Although almost everyone involved in the process believes it will eventually be rescued and placed back on track, it was generally regarded as a bad week which eroded the already short supply of political trust and produced further delays.
The prevailing view is that a deal which Tony Blair believed he had stitched together in an early-morning session on Thursday collapsed in the face of an attack of backbench Unionist jitters.
An early recovery of momentum seems unlikely, given that the Ulster Unionist leader, David Trimble, yesterday flew out on a visit to America and Europe which will keep him out of Northern Ireland until Monday week.
Before leaving, the First Minister delivered criticism directed at the nationalist Social Democratic and Labour Party, asserting: "We had, I thought, broken the back of the matter on Wednesday night and could look forward on Thursday to sorting out the detail, and we were quite astonished when we were presented with fresh demands in the course of Thursday, followed by a refusal to negotiate."
The nationalist accusation, however, is that Mr Trimble reneged on a deal brokered by Mr Blair.
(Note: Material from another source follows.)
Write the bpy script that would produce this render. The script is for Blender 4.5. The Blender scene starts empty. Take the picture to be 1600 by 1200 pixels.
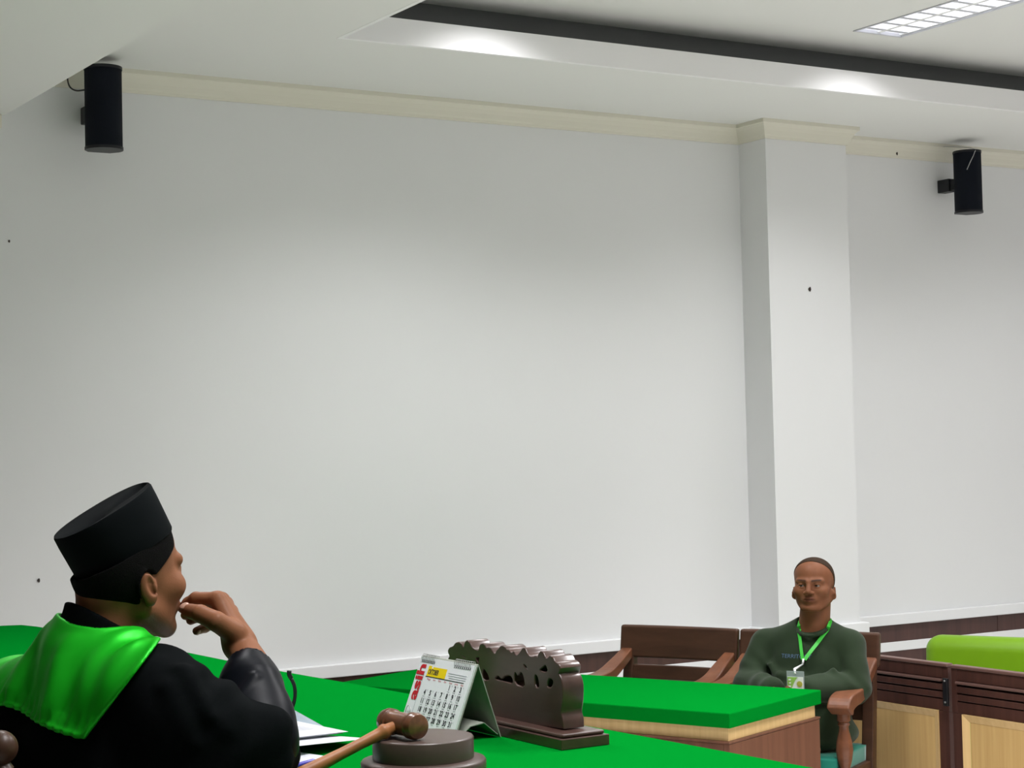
import bpy, bmesh, math, random
import numpy as np
from mathutils import Vector, Matrix

# ------------------------------------------------------------------ camera, light, exposure
C = bpy.context.scene.collection
scn = bpy.context.scene
cam_d = bpy.data.cameras.new('camera')
cam = bpy.data.objects.new('camera', cam_d); C.objects.link(cam)
cam_d.sensor_width = 36.0
cam_d.lens = 36.0 * 2867.0 / 1600.0
cam_d.clip_start = 0.05
cam.matrix_world = Matrix([[0.852201, 0.00123, -0.523213, 0.0], [-0.522687, -0.042872, -0.851446, 0.0], [-0.023478, 0.99908, -0.035893, 1.7], [0.0, 0.0, 0.0, 1.0]])
scn.camera = cam

w = bpy.data.worlds.new('world'); scn.world = w; w.use_nodes = True
w.node_tree.nodes['Background'].inputs[0].default_value = (0.8, 0.85, 0.9, 1)
w.node_tree.nodes['Background'].inputs[1].default_value = 0.05

scn.view_settings.view_transform = 'Standard'
scn.view_settings.look = 'None'
scn.view_settings.gamma = 1.0
scn.view_settings.use_curve_mapping = False
scn.view_settings.exposure = 0.1
try:
    scn.cycles.use_denoising = True
    scn.cycles.max_bounces = 8
    scn.cycles.diffuse_bounces = 5
    scn.cycles.sample_clamp_indirect = 4.0
except Exception:
    pass

TRAY_POWER = {(3.90, 5.72): 30.0, (5.935, 5.72): 24.0, (7.97, 5.72): 17.0, (3.90, 3.20): 68.0, (5.935, 3.20): 50.0, (7.97, 3.20): 30.0}   # ceiling lights of the raised tray
LOW_POWER = {4.5: 15.0, 2.2: 26.0}   # ceiling lights over the bench, by y
LAMP_COLOR = (1.0, 0.985, 1.0)

# ------------------------------------------------------------------ helpers
PI = math.pi
random.seed(4)

def tag(o, label=None, cat=None, group=None, kind=None):
    if label: o['label'] = label
    if cat: o['category'] = cat
    if group: o['group'] = group
    if kind: o['kind'] = kind
    return o

def thing(name, label, cat, loc=(0, 0, 0), rotz=0.0, group=None):
    o = bpy.data.objects.new(name, None); C.objects.link(o)
    o.location = loc; o.rotation_euler = (0, 0, rotz); o.empty_display_size = 0.1
    return tag(o, label, cat, group)

def obj(name, bm, m, parent=None, smooth=False, bevel=0.0, seg=2, keep=False):
    me = bpy.data.meshes.new(name)
    bmesh.ops.recalc_face_normals(bm, faces=bm.faces[:])
    bm.to_mesh(me); bm.free()
    if m: me.materials.append(m)
    o = bpy.data.objects.new(name, me); C.objects.link(o)
    if parent: o.parent = parent
    if smooth:
        me.polygons.foreach_set('use_smooth', [True] * len(me.polygons))
    if bevel:
        md = o.modifiers.new('bevel', 'BEVEL'); md.width = bevel; md.segments = seg
        md.limit_method = 'ANGLE'; md.angle_limit = 0.6
    return o

def auto_smooth(o, ang=40):
    me = o.data
    me.polygons.foreach_set('use_smooth', [True] * len(me.polygons))
    bm = bmesh.new(); bm.from_mesh(me)
    for e in bm.edges:
        if len(e.link_faces) == 2 and e.calc_face_angle(0) > math.radians(ang):
            e.smooth = False
    bm.to_mesh(me); bm.free()
    return o

def copy_tree(o, parent=None):
    c = o.copy(); C.objects.link(c)
    if parent: c.parent = parent
    for ch in list(o.children): copy_tree(ch, c)
    return c

def box(bm, x0, x1, y0, y1, z0, z1, M=None):
    vs = [Vector((x, y, z)) for x in (x0, x1) for y in (y0, y1) for z in (z0, z1)]
    if M: vs = [M @ v for v in vs]
    v = [bm.verts.new(p) for p in vs]
    for f in ((0, 1, 3, 2), (4, 6, 7, 5), (0, 4, 5, 1), (2, 3, 7, 6), (0, 2, 6, 4), (1, 5, 7, 3)):
        bm.faces.new([v[i] for i in f])
    return bm

def bbox(x0, x1, y0, y1, z0, z1, M=None):
    return box(bmesh.new(), x0, x1, y0, y1, z0, z1, M)

def lathe(bm, prof, n=24, M=None, cap=True):
    """prof: list of (r, z); around local z"""
    rings = []
    for r, z in prof:
        ring = []
        for i in range(n):
            a = 2 * PI * i / n
            p = Vector((r * math.cos(a), r * math.sin(a), z))
            ring.append(bm.verts.new(M @ p if M else p))
        rings.append(ring)
    for a, b in zip(rings, rings[1:]):
        for i in range(n):
            bm.faces.new((a[i], a[(i + 1) % n], b[(i + 1) % n], b[i]))
    if cap:
        bm.faces.new(rings[0][::-1]); bm.faces.new(rings[-1])
    return bm

def axis_matrix(p0, p1):
    p0, p1 = Vector(p0), Vector(p1)
    z = (p1 - p0).normalized()
    return Matrix.Translation(p0) @ z.to_track_quat('Z', 'Y').to_matrix().to_4x4()

def smooth_path(pts, n=6):
    P = [Vector(p) for p in pts]; out = []
    Q = [P[0] * 2 - P[1]] + P + [P[-1] * 2 - P[-2]]
    for i in range(1, len(Q) - 2):
        a, b, c, d = Q[i - 1], Q[i], Q[i + 1], Q[i + 2]
        for k in range(n):
            t = k / n
            out.append(0.5 * ((2 * b) + (c - a) * t + (2 * a - 5 * b + 4 * c - d) * t * t + (3 * b - a - 3 * c + d) * t ** 3))
    out.append(P[-1])
    return out

def tube(bm, pts, r, n=8, cap=True):
    pts = [Vector(p) for p in pts]; rings = []
    up = Vector((0.13, 0.31, 0.94))
    for i, p in enumerate(pts):
        t = (pts[min(i + 1, len(pts) - 1)] - pts[max(i - 1, 0)]).normalized()
        u = t.cross(up)
        if u.length < 1e-4: u = t.cross(Vector((1, 0, 0)))
        u.normalize(); v = u.cross(t)
        rr = r[i] if isinstance(r, (list, tuple)) else r
        rings.append([bm.verts.new(p + (u * math.cos(2 * PI * k / n) + v * math.sin(2 * PI * k / n)) * rr) for k in range(n)])
    for a, b in zip(rings, rings[1:]):
        for i in range(n):
            bm.faces.new((a[i], a[(i + 1) % n], b[(i + 1) % n], b[i]))
    if cap:
        bm.faces.new(rings[0][::-1]); bm.faces.new(rings[-1])
    return bm

def sweep(bm, pts, sides, ups, half_w, half_h):
    """rectangular section swept along pts; sides/ups are per-point unit vectors"""
    rings = []
    for p, s, u, hw, hh in zip(pts, sides, ups, half_w, half_h):
        p, s, u = Vector(p), Vector(s), Vector(u)
        rings.append([bm.verts.new(p + s * a * hw + u * b * hh) for a, b in ((-1, -1), (1, -1), (1, 1), (-1, 1))])
    for a, b in zip(rings, rings[1:]):
        for i in range(4):
            bm.faces.new((a[i], a[(i + 1) % 4], b[(i + 1) % 4], b[i]))
    bm.faces.new(rings[0][::-1]); bm.faces.new(rings[-1])
    return bm

def prism(bm, outline, z0, z1):
    """outline: list of (x, y); extruded in z"""
    a = [bm.verts.new((x, y, z0)) for x, y in outline]
    b = [bm.verts.new((x, y, z1)) for x, y in outline]
    n = len(a)
    for i in range(n):
        bm.faces.new((a[i], a[(i + 1) % n], b[(i + 1) % n], b[i]))
    bm.faces.new(a[::-1]); bm.faces.new(b)
    return bm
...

The SDLP deputy leader, Seamus Mallon, said yesterday: "People did not honour their word. That's putting it as mildly as I possibly can. There is very substantial anger among the other political parties at the way in which the Ulster Unionist Party seems to have walked away from an arrangement it had made."
This version was supported by the Sinn Fein president, Gerry Adams. He said that when Mr Blair had told him, "There will be an agreement by tonight," he had told the Prime Minister: "Don't bet on it. In your absence the Unionists will seek to unravel all of this." Mr Adams added: "The Unionists, when Mr Blair was here, went technically through the motions, and when he went away they unravelled them."
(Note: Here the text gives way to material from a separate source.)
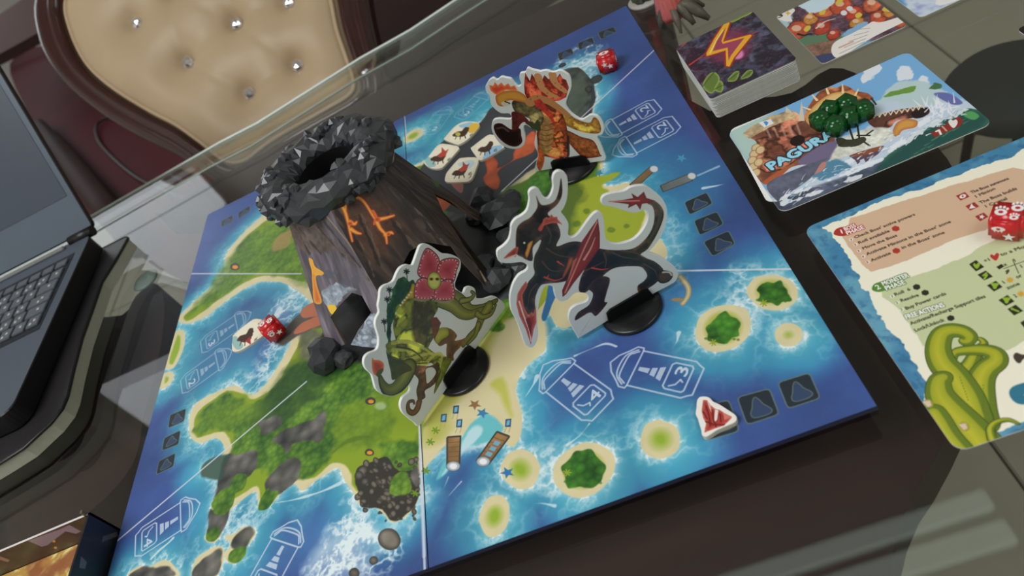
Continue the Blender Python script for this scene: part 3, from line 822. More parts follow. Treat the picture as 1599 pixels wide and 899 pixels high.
# ------------------------------------------------------------------ glass table
tb = thing('glass_table', 'dining table with a glass top and dark mahogany base', 'table', (0, .1, FLOOR))
outer = [onz(u, v, G)[:2] for u, v in ((-60, 450), (147, 331), (340, 220), (400, 189), (560, 88), (640, 43), (700, 3), (860, -100), (1300, -420))]
outer = [tuple(q) for q in outer] + [(1.3, .50), (1.3, -.62), (-1.0, -.62), (-1.0, float(outer[0][1]))]
BV = .045
GL = mat_glass('table glass', (.945, .965, .95, 1)); GE = mat_glass('table glass edge', (.75, .85, .80, 1), True)
PG = Plane((0, 0, 0), (1, 0, 0), (0, 1, 0))
bm = bmesh.new()
N = len(outer); cen = np.mean(outer, 0)
ins = []
for (x, y) in outer: ins.append((max(-.95, min(1.25, x)), (y - BV * 1.35) if y > 0 else y + BV))
bot = [bm.verts.new((x, y, G - .012)) for x, y in outer]; mid = [bm.verts.new((x, y, G - .004)) for x, y in outer]; top = [bm.verts.new((x, y, G)) for x, y in ins]
f = bm.faces.new(top if sum(a[0] * b[1] - b[0] * a[1] for a, b in zip(ins, ins[1:] + ins[:1])) > 0 else top[::-1]); f.material_index = 0
bm.faces.new(bot[::-1]).material_index = 0
for i in range(N):
    j = (i + 1) % N
    bm.faces.new((bot[i], bot[j], mid[j], mid[i])).material_index = 1
    bm.faces.new((mid[i], mid[j], top[j], top[i])).material_index = 0
bmesh.ops.recalc_face_normals(bm, faces=bm.faces)
obj('glass_top', bm, [GL, GE], tb)
# thin polished arris lines at the rim and at the start of the bevel
LINE = mat('ground glass arris', (214, 226, 218), .3, noise=.1)
bm = bmesh.new(); tube(bm, [(x, y, G - .003) for x, y in outer[:10]], .0017, 6); obj('glass_edge', bm, LINE, tb)
LINE2 = mat('bevel line', (136, 152, 140), .3, noise=.1)
bm = bmesh.new(); tube(bm, [(x, y, G - .0006) for x, y in ins[:10]], .0014, 6); obj('bevel_line', bm, LINE2, tb)
ZS = -.05
PS = Plane((0, 0, ZS), (1, 0, 0), (0, 1, 0))
main = [(-.293, .331), (-.38, .40), (-.36, .43), (.255, .43), (.262, .132), (.300, .098), (.335, .076), (.372, .085), (.386, .05), (.388, -.02), (.380, -.09), (.345, -.185), (.283, -.250), (.24, -.285), (.21, -.34), (.2, -.45), (-.20, -.45), (-.22, -.2), (-.24, .0), (-.25, .2)]
obj('base_panel', prism(PS, spline(main, True, 3), -.04, 0), [WOOD, WOOD], tb)
left = [onz(u, v, ZS)[:2] for u, v in ((190, 492), (212, 462), (240, 442), (255, 462), (254, 520), (240, 590), (224, 650), (216, 700), (196, 742), (150, 790), (95, 826), (10, 850), (25, 745), (0, 700), (60, 560), (120, 500))]
obj('base_panel', prism(PS, spline(left, True, 3), -.04, 0), [WOOD, WOOD], tb)
for (ax_, ay_, bx_, by_) in ((-.16, -.14, .10, .12), (-.62, -.02, -.46, .14)):
    obj('pedestal', box(bmesh.new(), (ax_, ay_, FLOOR), (bx_, by_, ZS - .04), .01), WOOD, tb)
PAD = mat('clear rubber pad', (120, 132, 126), .4, noise=.1)
for c in ((226, 436),):
    q = onz(*c, G - .013); bm = bmesh.new(); lathe(bm, (q[0], q[1], G - .0165), [(0, 0), (.014, 0), (.016, .002), (.014, .004), (0, .004)], 24)
    obj('glass_pad', bm, PAD, tb)

# ------------------------------------------------------------------ tufted chair beyond the table
cO = CP + unray(430, 120) * 1.15
tl = math.radians(48)
PC = Plane(cO, (1, 0, 0), (0, math.sin(tl), math.cos(tl)))
if PC.N @ (CP - cO) < 0: PC.U = -PC.U; PC.N = -PC.N
CREAM = mat('cream leatherette', (188, 166, 134), .45, col2=(174, 150, 118), nscale=12, spec=.4)
MAHO = mat('polished mahogany frame', (62, 20, 17), .22, coat=.5, col2=(38, 14, 13), nscale=6, stretch=(2, 10, 2))
chair = thing('dining_chair', 'cream button-tufted chair with curved mahogany frame behind the table', 'chair', (float(cO[0]), float(cO[1]), FLOOR))
cr = [(105, 0), (110, 45), (135, 100), (175, 140), (238, 180), (280, 202), (322, 232), (362, 262), (392, 262), (430, 234), (480, 204), (530, 176), (562, 156), (570, 136), (557, 95), (542, 50), (532, 0), (520, -45), (478, -95), (400, -125), (300, -132), (200, -112), (130, -62)]
CR = spline([PC.px(*q) for q in cr], True, 5)
btn = [PC.px(*q) for q in ((376, 41), (457, 8), (396, 149), (471, 106), (301, 101), (355, -62), (440, -95), (278, -8), (222, 40), (200, -70))]
bm = bmesh.new(); K = 46; c0 = CR.mean(0); nb = len(CR); rings = []
for k in range(K + 1):
    s_ = 1 - k / (K + 1); ring = []
    for q in CR:
        a = c0 + (q - c0) * s_
        e = min(1, (1 - s_) / .42)
        h = .038 * math.sqrt(max(0, 1 - (1 - e) ** 2))
        if .035 < 1 - s_ < .06: h -= .004
        for b in btn:
            d = math.hypot(a[0] - b[0], a[1] - b[1]); h -= .018 * math.exp(-(d / .013) ** 2) + .017 * math.exp(-(d / .040) ** 2)
        for b, c in ((0, 1), (2, 3), (4, 0), (4, 2), (0, 3), (4, 7), (7, 0), (0, 5), (5, 1)):
            p0, p1 = np.array(btn[b]), np.array(btn[c]); t = np.clip((a - p0) @ (p1 - p0) / ((p1 - p0) @ (p1 - p0)), 0, 1); d = np.linalg.norm(a - p0 - t * (p1 - p0))
            h -= .0016 * math.exp(-(d / .008) ** 2)
        ring.append(bm.verts.new(PC.at(a[0], a[1], h)))
    rings.append(ring)
for A, B in zip(rings, rings[1:]):
    for i in range(nb): bm.faces.new((A[i], A[(i + 1) % nb], B[(i + 1) % nb], B[i])).smooth = True
bm.faces.new(rings[-1]); bmesh.ops.recalc_face_normals(bm, faces=bm.faces)
cush = obj('backrest', bm, CREAM, chair)
bm = bmesh.new(); tube(bm, [PC.at(*(c0 + (q - c0) * .955), .016) for q in list(CR) + [CR[0]]], .0035, 8); obj('piping', bm, CREAM, cush)
CRY = mat('crystal button', (225, 225, 225), .05, metal=.85, noise=.1)
for b in btn:
    bm = bmesh.new(); r = bmesh.ops.create_icosphere(bm, subdivisions=2, radius=1)
    hb = .010
    for v in r['verts']: v.co = Vector(PC.at(b[0] + v.co.x * .0108, b[1] + v.co.y * .0108, hb + v.co.z * .008))
    obj('button', bm, CRY, cush)
fo = [(57, 0), (60, 50), (75, 92), (110, 137), (165, 182), (225, 217), (285, 247), (350, 292), (398, 290), (450, 256), (520, 214), (588, 176), (602, 140), (592, 92), (580, 40), (572, 0), (560, -70), (500, -135), (400, -168), (280, -172), (160, -140), (85, -80)]
FO = spline([PC.px(*q) for q in fo], True, 5)
bm = bmesh.new()
# frame: swept moulding between the cushion outline and the outer outline
n = 120


def resamp(P, n):
    P = np.array(P); Q = np.vstack([P, P[:1]]); L = np.r_[0, np.cumsum(np.linalg.norm(np.diff(Q, axis=0), axis=1))]
    t = np.linspace(0, L[-1], n, endpoint=False); return np.stack([np.interp(t, L, Q[:, 0]), np.interp(t, L, Q[:, 1])], 1)


A_, B_ = resamp(CR, n), resamp(FO, n)
B2 = []
for a in A_:
    ang = math.atan2(*(a - c0)[::-1]); bb = [math.atan2(*(b - c0)[::-1]) for b in B_]
    B2.append(B_[int(np.argmin([abs((x - ang + math.pi) % (2 * math.pi) - math.pi) for x in bb]))])
prof = [(0, .004), (.0, .014), (.12, .022), (.3, .020), (.42, .014), (.6, .016), (.8, .013), (.94, .006), (1.0, -.004), (1.0, -.03), (0, -.03)]
rings = [[bm.verts.new(PC.at(*(a + (b - a) * t), h)) for t, h in prof] for a, b in zip(A_, B2)]
for i in range(n):
    P, Q = rings[i], rings[(i + 1) % n]
    for k in range(len(prof)): bm.faces.new((P[k], P[(k + 1) % len(prof)], Q[(k + 1) % len(prof)], Q[k])).smooth = True
bmesh.ops.recalc_face_normals(bm, faces=bm.faces)
obj('back_frame', bm, MAHO, chair)
REDW = mat('dark red lacquer', (92, 20, 28), .6, spec=.1, col2=(58, 14, 22), nscale=5)


def flat(pxs, z, th, sm=True):
    P = [tuple(onz(u, v, z)[:2]) for u, v in pxs]
    return prism(Plane((0, 0, z), (1, 0, 0), (0, 1, 0)), spline(P, True, 4) if sm else P, -th, 0)


obj('seat', flat([(575, 120), (560, -40), (820, -170), (900, -80), (700, 60)], -.36, .06), [WOOD, WOOD], chair)
for c in ((600, 60), (780, -60)):
    q = onz(*c, -.42); bm = bmesh.new(); tube(bm, [(q[0], q[1], FLOOR), (q[0], q[1], -.42)], [.016, .024], 12); obj('leg', bm, WOOD, chair)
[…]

Meanwhile, a reminder of continuing communal tensions was delivered at Drumcree near Portadown in Co Armagh on Thursday night when 10 Royal Ulster Constabulary officers were injured in clashes with loyalists. The loyalists were taking part in an escalation of continuing protests against July's ban on an Orange Order march along the Catholic Garvaghy Road.
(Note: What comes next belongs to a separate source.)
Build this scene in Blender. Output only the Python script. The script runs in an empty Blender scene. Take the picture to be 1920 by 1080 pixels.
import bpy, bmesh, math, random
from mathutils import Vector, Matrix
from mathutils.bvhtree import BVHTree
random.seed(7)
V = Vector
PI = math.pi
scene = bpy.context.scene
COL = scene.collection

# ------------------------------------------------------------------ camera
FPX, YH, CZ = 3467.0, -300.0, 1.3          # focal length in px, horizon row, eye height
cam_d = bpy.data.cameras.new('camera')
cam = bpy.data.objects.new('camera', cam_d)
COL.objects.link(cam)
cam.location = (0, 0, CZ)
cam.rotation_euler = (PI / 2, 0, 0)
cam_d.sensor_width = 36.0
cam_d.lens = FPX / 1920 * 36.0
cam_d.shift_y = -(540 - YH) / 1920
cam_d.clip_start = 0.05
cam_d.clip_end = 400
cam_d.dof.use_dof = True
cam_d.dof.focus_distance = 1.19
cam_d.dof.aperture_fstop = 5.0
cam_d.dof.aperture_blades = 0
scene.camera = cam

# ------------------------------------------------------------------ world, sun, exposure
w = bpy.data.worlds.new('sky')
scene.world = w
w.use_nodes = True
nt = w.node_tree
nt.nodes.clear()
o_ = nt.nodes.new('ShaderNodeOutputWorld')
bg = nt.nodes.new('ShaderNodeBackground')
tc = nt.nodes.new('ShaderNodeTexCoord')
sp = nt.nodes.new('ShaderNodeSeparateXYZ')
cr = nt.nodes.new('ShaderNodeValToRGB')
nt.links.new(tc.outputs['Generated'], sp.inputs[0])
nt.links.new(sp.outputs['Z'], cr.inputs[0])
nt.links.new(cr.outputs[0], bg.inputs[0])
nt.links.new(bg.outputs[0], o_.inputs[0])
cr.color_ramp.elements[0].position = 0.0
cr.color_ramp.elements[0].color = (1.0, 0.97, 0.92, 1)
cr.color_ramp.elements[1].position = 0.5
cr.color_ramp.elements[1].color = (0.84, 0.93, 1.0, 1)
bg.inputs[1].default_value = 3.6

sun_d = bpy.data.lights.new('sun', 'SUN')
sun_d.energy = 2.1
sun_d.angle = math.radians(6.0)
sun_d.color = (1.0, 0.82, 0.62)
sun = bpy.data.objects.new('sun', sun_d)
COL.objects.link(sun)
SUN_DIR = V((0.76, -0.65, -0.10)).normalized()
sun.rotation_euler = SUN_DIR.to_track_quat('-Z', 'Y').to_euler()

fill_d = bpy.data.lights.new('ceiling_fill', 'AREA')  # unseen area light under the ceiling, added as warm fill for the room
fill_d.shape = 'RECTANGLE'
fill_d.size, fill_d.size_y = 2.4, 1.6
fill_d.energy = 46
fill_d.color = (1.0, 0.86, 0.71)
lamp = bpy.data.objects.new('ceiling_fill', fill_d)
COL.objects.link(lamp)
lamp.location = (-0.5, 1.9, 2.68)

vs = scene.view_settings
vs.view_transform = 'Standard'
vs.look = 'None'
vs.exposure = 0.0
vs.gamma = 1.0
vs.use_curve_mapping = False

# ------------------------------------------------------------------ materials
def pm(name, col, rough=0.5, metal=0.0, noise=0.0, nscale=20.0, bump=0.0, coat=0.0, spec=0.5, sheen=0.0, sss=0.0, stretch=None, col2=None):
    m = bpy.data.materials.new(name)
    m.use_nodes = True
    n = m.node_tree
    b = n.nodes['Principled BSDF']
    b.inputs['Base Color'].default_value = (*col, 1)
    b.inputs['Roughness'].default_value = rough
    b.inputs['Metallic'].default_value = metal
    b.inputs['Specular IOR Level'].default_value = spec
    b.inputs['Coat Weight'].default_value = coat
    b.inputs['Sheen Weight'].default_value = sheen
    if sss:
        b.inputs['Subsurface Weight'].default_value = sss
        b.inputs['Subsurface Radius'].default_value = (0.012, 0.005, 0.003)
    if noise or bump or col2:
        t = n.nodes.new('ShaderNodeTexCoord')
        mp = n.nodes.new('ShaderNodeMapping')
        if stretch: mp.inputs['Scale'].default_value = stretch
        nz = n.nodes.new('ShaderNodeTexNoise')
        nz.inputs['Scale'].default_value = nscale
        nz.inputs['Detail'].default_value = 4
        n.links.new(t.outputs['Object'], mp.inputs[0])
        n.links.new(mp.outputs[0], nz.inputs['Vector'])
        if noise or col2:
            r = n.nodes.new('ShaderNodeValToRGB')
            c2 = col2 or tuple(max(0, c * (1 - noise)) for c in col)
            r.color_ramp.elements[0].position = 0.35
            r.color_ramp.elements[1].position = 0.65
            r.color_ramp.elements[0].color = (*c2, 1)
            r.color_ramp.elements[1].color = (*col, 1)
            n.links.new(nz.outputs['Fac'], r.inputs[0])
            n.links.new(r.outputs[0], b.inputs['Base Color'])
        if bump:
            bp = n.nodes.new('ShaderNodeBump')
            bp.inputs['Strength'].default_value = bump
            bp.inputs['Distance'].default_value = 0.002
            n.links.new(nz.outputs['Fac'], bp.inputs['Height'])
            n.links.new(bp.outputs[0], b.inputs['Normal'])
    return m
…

Some of the thousand-strong crowd threw bricks,wooden stakes and fireworks at police who replied by firing a plastic bullet. David Jones, spokesman for the Order, said: "The situation can be resolved when the parade gets down the road. We intend to continue the protest until we get down Garvaghy Road."
The RUC dismissed as nonsense an Orange Order claim that police were to blame for the disturbances, adding: "Decent people have to ask where the iron bars, the cudgels, the masked men and the fireworks or worse came from, when such events were supposed to be peaceful protests."